The legal consultant who made the study, Dior Fall Sow, became the head of the team that eventually drafted the actual law. She says UNICEF pledged assistance to translate the law into national languages. UNICEF Senegal denies that claim.

UNICEF New York cites its efforts to ban the "mutilation" of more than 2 million African women a year. In nearby Burkina Faso it helped "secure passage of legislation that makes FGM punishable by prison terms ranging from 6 months to 10 years." Several other African governments have also legislated against FGM. Guinea has the death penalty for offenders.

'You can't outlaw cultural practices'

But few of the millions of Africans who maintain the custom have lodged protests, perhaps because no government since independence has ever tried to enforce them.

"You simply can't outlaw cultural practices," says political scientist Gerry Mackie, who has also researched attempts earlier this century to outlaw footbinding in China. "Criminal law works only when the criminals are the minority. It is not possible to criminalize the entirety of the population, or the entirety of a discrete and insular minority of the population, without the methods of mass terror. People have to decide to stop on their own."

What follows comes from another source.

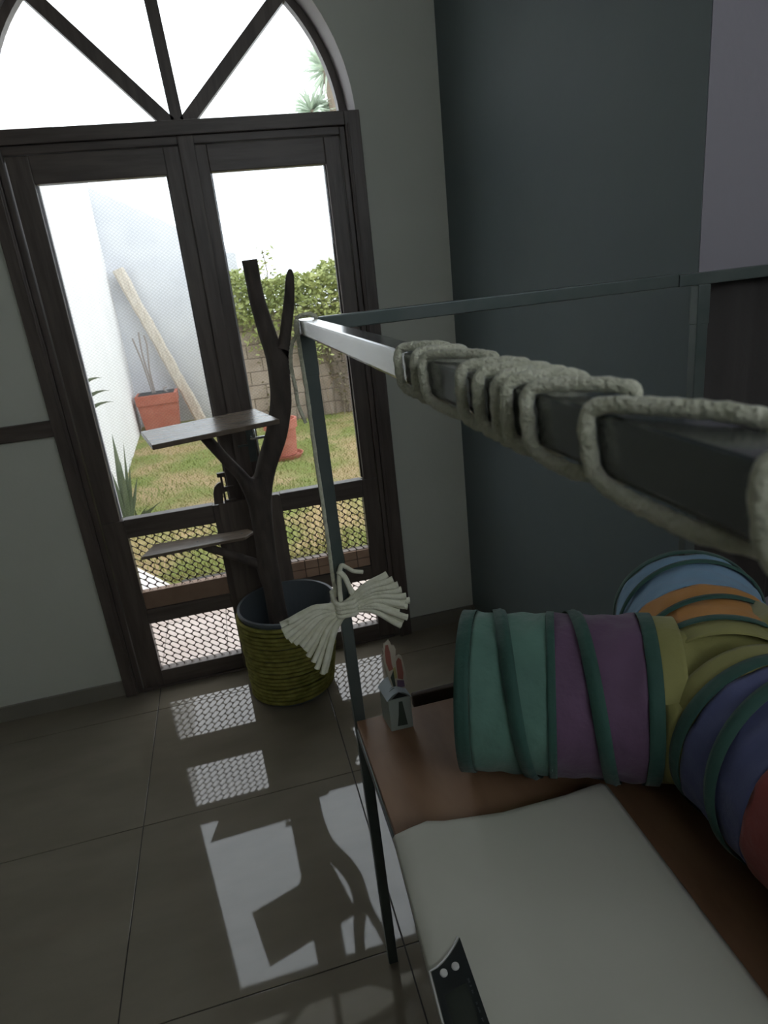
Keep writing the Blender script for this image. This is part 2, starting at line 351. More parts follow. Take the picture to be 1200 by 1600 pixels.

Diaz predicts that if the law were implemented, it would drive the practice underground. As with abortion, "there would be backroom circumcisions in unhygienic conditions," he says. There are also concerns the law could increase tensions between minority ethnic groups that practice female circumcision in Senegal and the dominant group, the Wolof, who do not.

But others maintain that in a few months the whole issue will be forgotten.

"No one is really going to go to jail," says Momar Lo, the ruling party parliamentarian who introduced the bill to parliament. "The government will ensure the courts don't apply the law."

Melching is confident Tostan will soon be able to resume its activities. She is even hopeful that 10 villages that were planning to publicly renounce female circumcision before it was illegal may still soon do so.